Art Made With A.I. Won a State Fair Last Year. Now, the Rules Are Changing
Artists who submit to the competition will need to disclose whether they used A.I. tools like Midjourney
One year ago, the Colorado State Fair made headlines for unknowingly awarding first place to an artwork created with help from artificial intelligence. Now, officials with the 151-year-old fair have amended the contest’s rules: Artists must disclose whether they used A.I. to make their submissions, reports the Denver Post’s John Wenzel.
The saga began last August, when game designer Jason Allen won the top spot in the fair’s digital arts competition. When he shared his victory online, he mentioned that he’d used Midjourney—an A.I. program that turns text into images—to help create his piece, titled Théâtre D’opéra Spatial.

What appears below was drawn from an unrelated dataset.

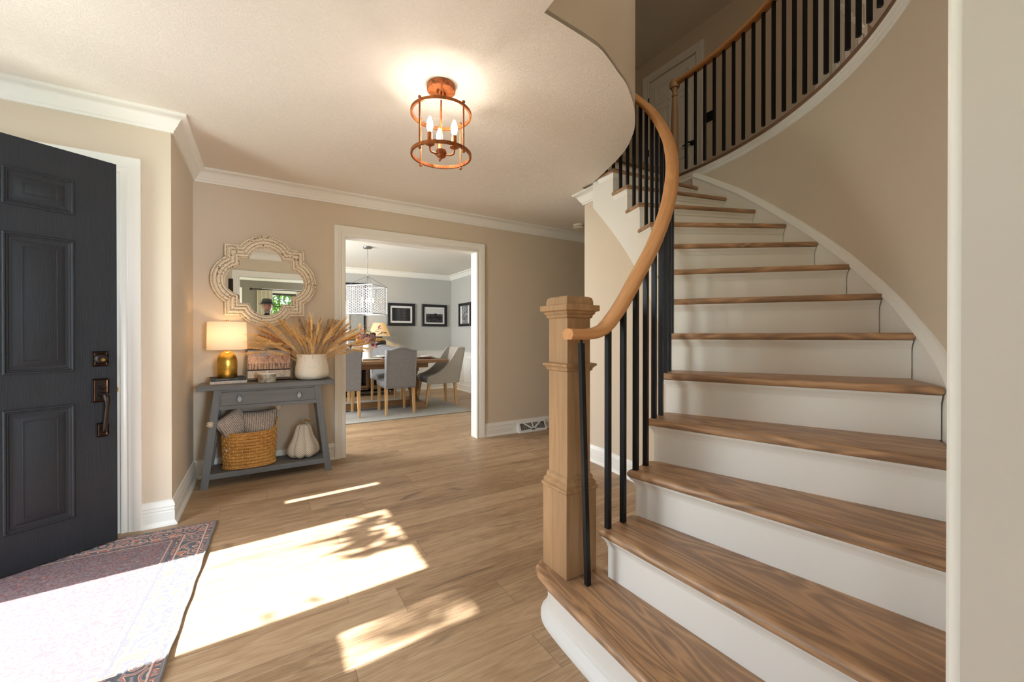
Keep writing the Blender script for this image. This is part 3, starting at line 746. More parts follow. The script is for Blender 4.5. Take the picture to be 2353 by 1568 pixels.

Allen maintains he was open about using A.I. from the beginning, though judges say they didn’t know until after the fact. Either way, disclosure wasn’t necessary at the time, meaning Allen never broke any rules.
His victory was controversial—and now, as a result, officials have decided to tweak the submission requirements. At this year’s fair, which took place in Pueblo between August 26 and September 4, artists needed to “disclose if art or artwork was created using an Artificial Intelligence Generator,” per the 2023 eligibility requirements.
Allen wasn’t happy about the new requirement, telling the Denver Post that it was essentially a “discriminatory mark” against A.I. artworks. Despite the change, he decided to submit once again to the digital arts category. This time around, his work didn’t make the top three spots. (One of his pieces, titled Grand Finale, did win a sponsored award from the Pueblo Arts Alliance, per the Pueblo Chieftain’s James Bartolo.)
The fair received 55 submissions in its digital arts category this year—and of those, 19 were made using A.I., reports the Colorado Springs Gazette’s O’Dell Isaac. Most of those submissions didn’t take home top prizes.
The winner of the digital arts category in the professional division was Ashley Martin, who didn’t use A.I. for her piece, Disco Dan. Nor did Christine Truesdell, who won the emerging division with Lake View. One A.I.-generated work, titled Sedimental and created by Lise Swanson, did place, winning third prize in the professional division, reports the Pueblo Chieftain.
The fair’s leaders say they plan to continue adapting as technology advances. As Scott Stoller, the fair’s general manager, tells the Denver Post, the digital arts category itself has only been around for a few decades. In the future, officials may even decide to add a separate A.I. category, depending on how popular tools like Midjourney become.
“That’s the beauty of art—that it’s always evolving,” says Trisha Fernandez, the fair’s fine arts coordinator, to the Gazette. “Art can be anything, and anything can be made into art.”